The coalition in Iraq is working to transition the U.S. Air Force into a less-kinetic role, but Islamic State holdouts across the still-fragile country demand attention.

"Actually, I think the situation has gotten a lot better since October," said Air Force Brig. Gen. Andrew Croft, deputy commander for Air, Combined Joint Forces Land Component Command, Operation Inherent Resolve.

“There are still remnants of ISIS in that Kirkuk to Makhmour area,” he said at a Pentagon press briefing Tuesday. “That's where we've done the last few operations with Iraqi security forces.”

Croft described a diagonal line where ISIS fragments still remain, stretching across the northern handle of Iraq and intersecting Kirkuk — where Iraqi security forces controversially crushed Kurdish separatists in October 2017.

"We find fragments of ISIS and we work with Iraqi security forces to go after those fragments — we've done that in the last month or two,” Croft said.

Militants of the Islamic State of Iraq and the Syria (ISIS) still pose a threat as their physical caliphate crumbles.

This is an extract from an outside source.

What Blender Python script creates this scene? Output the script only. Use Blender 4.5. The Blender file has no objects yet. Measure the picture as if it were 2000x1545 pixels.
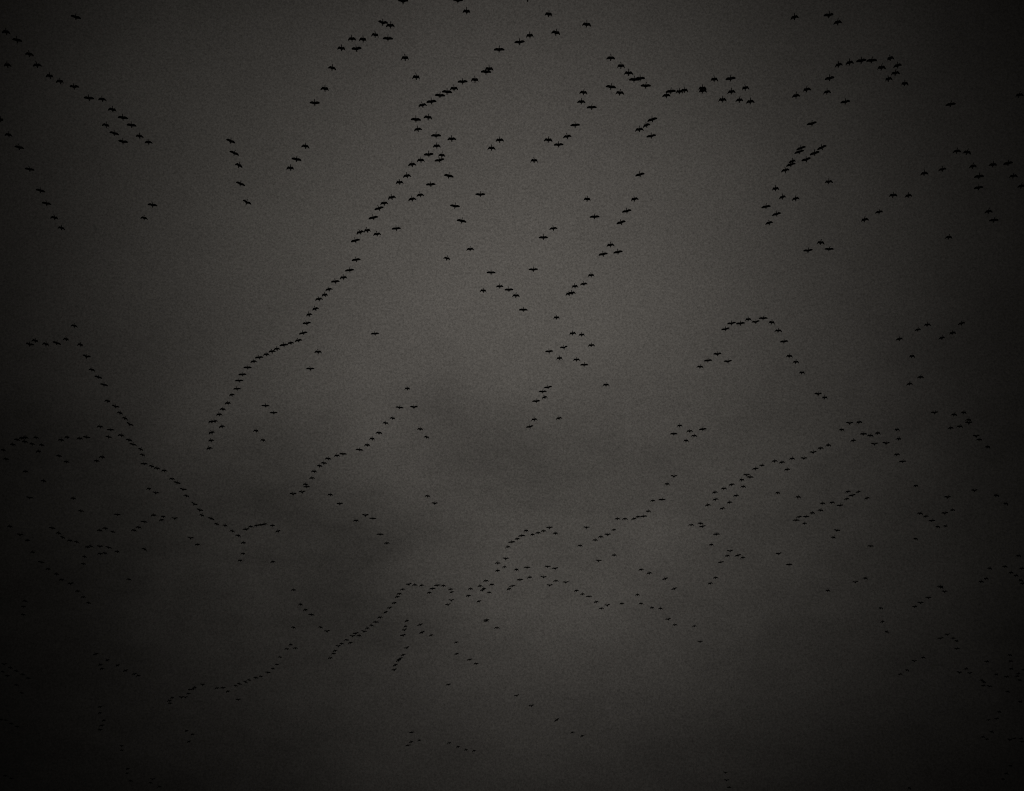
import bpy, bmesh, math, random
from mathutils import Matrix, Vector

R = math.radians
sc = bpy.context.scene
col = sc.collection

# ------------------------------------------------------------------ camera
# someone standing in a field, looking up at the flock coming over
ELEV = R(40.0)
cam_data = bpy.data.cameras.new("camera")
cam_data.sensor_width = 36.0
cam_data.lens = 36.0 * 2694.0 / 2000.0
cam_data.clip_start = 0.1
cam_data.clip_end = 5000.0
cam = bpy.data.objects.new("camera", cam_data)
cam.location = (0, 0, 1.7)
cam.rotation_euler = (R(90) + ELEV, 0, 0)
col.objects.link(cam)
sc.camera = cam

# ------------------------------------------------------------------ sky
GLOW_EL, GLOW_AZ = R(44.8), R(0.3)            # where the sun hides behind the cloud
GLOW = Vector((math.sin(GLOW_AZ) * math.cos(GLOW_EL), math.cos(GLOW_AZ) * math.cos(GLOW_EL), math.sin(GLOW_EL)))

def direction(az, el):
    az, el = R(az), R(el)
    return (math.sin(az) * math.cos(el), math.cos(az) * math.cos(el), math.sin(el))

world = bpy.data.worlds.new("World")
sc.world = world
world.use_nodes = True
nt = world.node_tree
nt.nodes.clear()
def node(t, **kw):
    n = nt.nodes.new(t)
    for k, v in kw.items():
        setattr(n, k, v)
    return n
def link(a, b): nt.links.new(a, b)
def put(sock, v):
    if hasattr(v, "is_linked") or isinstance(v, bpy.types.NodeSocket): link(v, sock)
    else: sock.default_value = v
def math_(op, a, b=0.0, c=None, clamp=False):
    n = node("ShaderNodeMath", operation=op, use_clamp=clamp)
    put(n.inputs[0], a); put(n.inputs[1], b)
    if c is not None: put(n.inputs[2], c)
    return n.outputs[0]
def vmath(op, a, b=None, out=0):
    n = node("ShaderNodeVectorMath", operation=op)
    put(n.inputs[0], a)
    if b is not None: put(n.inputs[1], b)
    return n.outputs[out]
def noise(vec, scale, detail=4.0, rough=0.5, off=(0, 0, 0), color=False):
    n = node("ShaderNodeTexNoise")
    put(n.inputs["Vector"], vmath("ADD", vec, off))
    n.inputs["Scale"].default_value = scale
    n.inputs["Detail"].default_value = detail
    n.inputs["Roughness"].default_value = rough
    return n.outputs["Color"] if color else n.outputs["Fac"]

tc = node("ShaderNodeTexCoord")
dirv = vmath("NORMALIZE", tc.outputs["Generated"])

sky = node("ShaderNodeTexSky", sky_type="NISHITA", sun_disc=False)
sky.sun_elevation = GLOW_EL
sky.sun_rotation = GLOW_AZ
sky.air_density = 1.0; sky.dust_density = 0.0; sky.ozone_density = 1.0
bw = node("ShaderNodeRGBToBW"); link(sky.outputs[0], bw.inputs[0])

# billows bend the edges of everything in the cloud
warp = vmath("SCALE", vmath("SUBTRACT", noise(dirv, 10.0, 7.0, 0.62, color=True), (0.5, 0.5, 0.5)))
warp.node.inputs["Scale"].default_value = 0.042
wdir = vmath("NORMALIZE", vmath("ADD", dirv, warp))

# light falling off away from the hidden sun as the cloud's path gets thicker
ang = math_("ARCCOSINE", vmath("DOT_PRODUCT", wdir, tuple(GLOW), out="Value"))
fall = math_("EXPONENT", math_("MULTIPLY", math_("POWER", math_("DIVIDE", ang, R(13.06)), 2.1), -1.0))
glow = math_("MULTIPLY_ADD", fall, 0.66, 0.006)

# thicker and thinner masses in the deck: azimuth, elevation, radius (deg), gain
MASSES = [(2.1, 36.11, 4.04, -0.36), (6.88, 36.77, 2.76, -0.12), (-1.9, 38.34, 2.34, -0.12), (-4.13, 39.55, 1.81, -0.16), (-6.42, 37.54, 1.91, 0.02), (-13.43, 35.48, 2.34, -0.22), (-16.16, 38.08, 2.34, 0.1), (-7.45, 32.22, 3.83, -0.44), (-10.2, 34.32, 2.34, -0.06), (0.25, 33.7, 1.7, 0.1), (-21.38, 32.86, 4.89, -0.28), (-15.87, 33.92, 2.55, -0.1), (6.04, 33.13, 3.4, 0.17), (2.86, 28.89, 4.89, 0.12), (1.13, 24.49, 8.51, 0.6), (-28.92, 51.56, 7.44, 0.55), (-3.62, 55.55, 5.53, 0.12), (24.39, 39.95, 5.53, -0.22), (18.51, 28.05, 5.53, 0.28), (13.02, 27.69, 5.53, 0.28)]
acc = None
for az, el, rad, gain in MASSES:
    a = math_("ARCCOSINE", vmath("DOT_PRODUCT", wdir, direction(az, el), out="Value"))
    g = math_("EXPONENT", math_("MULTIPLY", math_("POWER", math_("DIVIDE", a, R(rad)), 2.0), -1.0))
    g = math_("MULTIPLY", g, gain)
    acc = g if acc is None else math_("ADD", acc, g)
# the underside of the deck, seen in perspective: billows bunch up and show more towards the horizon
sep = node("ShaderNodeSeparateXYZ"); link(dirv, sep.inputs[0])
zc = math_("MAXIMUM", sep.outputs[2], 0.08)
deck = node("ShaderNodeCombineXYZ")
link(math_("DIVIDE", sep.outputs[0], zc), deck.inputs[0])
link(math_("DIVIDE", sep.outputs[1], zc), deck.inputs[1])
b1 = math_("SUBTRACT", noise(deck.outputs[0], 6.5, 8.0, 0.66, (2.3, 7.1, 0.0)), 0.5)
b2 = math_("SUBTRACT", noise(deck.outputs[0], 2.2, 3.0, 0.5, (5.0, 1.2, 3.0)), 0.5)
low = node("ShaderNodeMapRange", interpolation_type="SMOOTHSTEP")
link(zc, low.inputs[0])
low.inputs[1].default_value = math.sin(R(46)); low.inputs[2].default_value = math.sin(R(33))
low.inputs[3].default_value = 0.25; low.inputs[4].default_value = 1.0
bill = math_("ADD", math_("MULTIPLY", b1, 0.85), math_("MULTIPLY", b2, 0.25))
acc = math_("ADD", acc, math_("MULTIPLY", bill, low.outputs[0]))
masses = math_("MAXIMUM", math_("ADD", acc, 1.0), 0.05)
# film grain, put into the sky's brightness as fine noise
g1 = math_("SUBTRACT", noise(dirv, 720.0, 3.0, 0.9), 0.5)
grain = math_("MULTIPLY_ADD", g1, 1.9, 1.0)

lum = math_("MULTIPLY", math_("MULTIPLY", glow, masses), grain)
lum = math_("MULTIPLY", lum, bw.outputs[0])
tint = node("ShaderNodeMix", data_type="RGBA")
hue = math_("MULTIPLY_ADD", noise(dirv, 4.0, 2.0, 0.5, (8.0, 2.0, 5.0)), 3.0, -1.0, clamp=True)
put(tint.inputs[0], hue)
tint.inputs[6].default_value = (1.05, 0.975, 0.868, 1)
tint.inputs[7].default_value = (1.055, 0.970, 0.875, 1)
mul = node("ShaderNodeMix", data_type="RGBA", blend_type="MULTIPLY")
mul.inputs[0].default_value = 1.0
link(tint.outputs[2], mul.inputs[6])
comb = node("ShaderNodeCombineColor")
for i in range(3): link(lum, comb.inputs[i])
link(comb.outputs[0], mul.inputs[7])
bg = node("ShaderNodeBackground")
link(mul.outputs[2], bg.inputs[0])
bg.inputs[1].default_value = 0.05
out = node("ShaderNodeOutputWorld")
link(bg.outputs[0], out.inputs[0])

# ------------------------------------------------------------------ sun (deep behind the cloud deck)
sun_data = bpy.data.lights.new("sun", "SUN")
sun_data.energy = 0.08
sun_data.angle = R(20)
sun_data.color = (1.0, 0.95, 0.88)
sun = bpy.data.objects.new("sun", sun_data)
sun.rotation_euler = GLOW.to_track_quat("Z", "Y").to_euler()
sun.location = (0, 0, 300)
col.objects.link(sun)

vs = sc.view_settings
vs.view_transform = "Standard"; vs.look = "None"; vs.exposure = 0.0; vs.gamma = 1.0; vs.use_curve_mapping = False
sc.render.engine = "CYCLES"
sc.cycles.use_denoising = False
sc.cycles.filter_width = 1.1
sc.render.dither_intensity = 1.0

# ------------------------------------------------------------------ material
def plumage_material():
    m = bpy.data.materials.new("black_plumage")
    m.use_nodes = True
    t = m.node_tree
    b = t.nodes["Principled BSDF"]
    n = t.nodes.new("ShaderNodeTexNoise"); n.inputs["Scale"].default_value = 14.0; n.inputs["Detail"].default_value = 4.0
    o = t.nodes.new("ShaderNodeTexCoord"); t.links.new(o.outputs["Object"], n.inputs["Vector"])
    r = t.nodes.new("ShaderNodeValToRGB")
    r.color_ramp.elements[0].position = 0.35; r.color_ramp.elements[0].color = (0.006, 0.006, 0.007, 1)
    r.color_ramp.elements[1].position = 0.70; r.color_ramp.elements[1].color = (0.020, 0.018, 0.015, 1)
    t.links.new(n.outputs["Fac"], r.inputs[0]); t.links.new(r.outputs[0], b.inputs["Base Color"])
    b.inputs["Roughness"].default_value = 0.75
    bump = t.nodes.new("ShaderNodeBump"); bump.inputs["Strength"].default_value = 0.25; bump.inputs["Distance"].default_value = 0.01
    t.links.new(n.outputs["Fac"], bump.inputs["Height"]); t.links.new(bump.outputs[0], b.inputs["Normal"])
    return m
PLUMAGE = plumage_material()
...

Officials with Operation Inherent Resolve say they're managing to survive in the long stretches of desert in Iraq's western Anbar region, among other areas. (Welayat Salahuddin/AFP)
Militants of the Islamic State of Iraq and the Syria (ISIS) still pose a threat as their physical caliphate crumbles. Officials with Operation Inherent Resolve say they're managing to survive in the long stretches of desert in Iraq's western Anbar region, among other areas. (Welayat Salahuddin/AFP)

Routing remaining ISIS fighters is a key part of an effort to shift the overall coalition mission in Iraq. For the air component, that push is towards a Coalition Aviation Advisory and Training Team.

"That is going to be the future Air Force wing,” Croft said. “It's about 350 U.S. members, and then we're going to use about 100 to 120 coalition members to man that wing."

This new team will push along the development of an Iraqi air force, with Iraqi forward air controllers and pilots capable of guarding the country from ISIS.

"Instead of bringing [new] people in, we repurpose current airmen who are doing jobs in support of combat operations,” Croft said of coalition forces currently in Iraq. “And as those combat operations drop off, we repurpose those airmen into that training environment, or if they're no longer required, we take them out of Iraq and send them home."

Iraqi Air Force Capt. Hama, then a student pilot, conducts preflight inspections while inside a new Iraqi F-16 Fighting Falcon located at the nearby Tucson International Airport, Dec. 17, 2014. Hama was part of the first class of Iraqi students training with the 162nd Wing to further enhance interoperability between the two partner nations. (Senior Airman Jordan Castelan/Air Force)
Iraqi Air Force Capt. Hama, then a student pilot, conducts preflight inspections while inside a new Iraqi F-16 Fighting Falcon located at the nearby Tucson International Airport, Dec. 17, 2014. Hama was part of the first class of Iraqi students training with the 162nd Wing to further enhance interoperability between the two partner nations. (Senior Airman Jordan Castelan/Air Force)

Another area of concern for ISIS resurgence is in the Anbar region.

“As far as the numbers we find in the Anbar desert, they are [small],” Croft said. “They’re not coming from Syria that we’re seeing, although that would be a concern in the future and we’re fully aware of that possibility. But the numbers that are out there, it is small numbers, and we think they are just existing or trying to survive out there in the desert.”

Some have feared that ISIS fighters in Anbar could be bolstered by their allies in nearby Syria, where U.S.-backed Syrian Democratic Forces have begun to depart the fight in order to help their Kurdish allies fight against Turkey in Afrin, Syria.

“The Turkish actions in northern Syria ... have distracted the SDF from the fight going against the remnants of ISIS,” Defense Secretary Jim Mattis told reporters at the Pentagon Tuesday.

Mattis described a stretch of the Middle Euphrates River Valley in Syria that feeds into the Iraqi border, “where the remnants of ISIS still exist,” he said.

“To be more precise, you go over to Deir Ezzor, and go down that river valley toward Al Qaim on the Iraq border. That is the area,” Mattis added.

In practical terms, Mattis said this distraction means “we are no longer on an offensive effort on the ground against them [ISIS], as this [Turkish operation] has drawn off the attention.”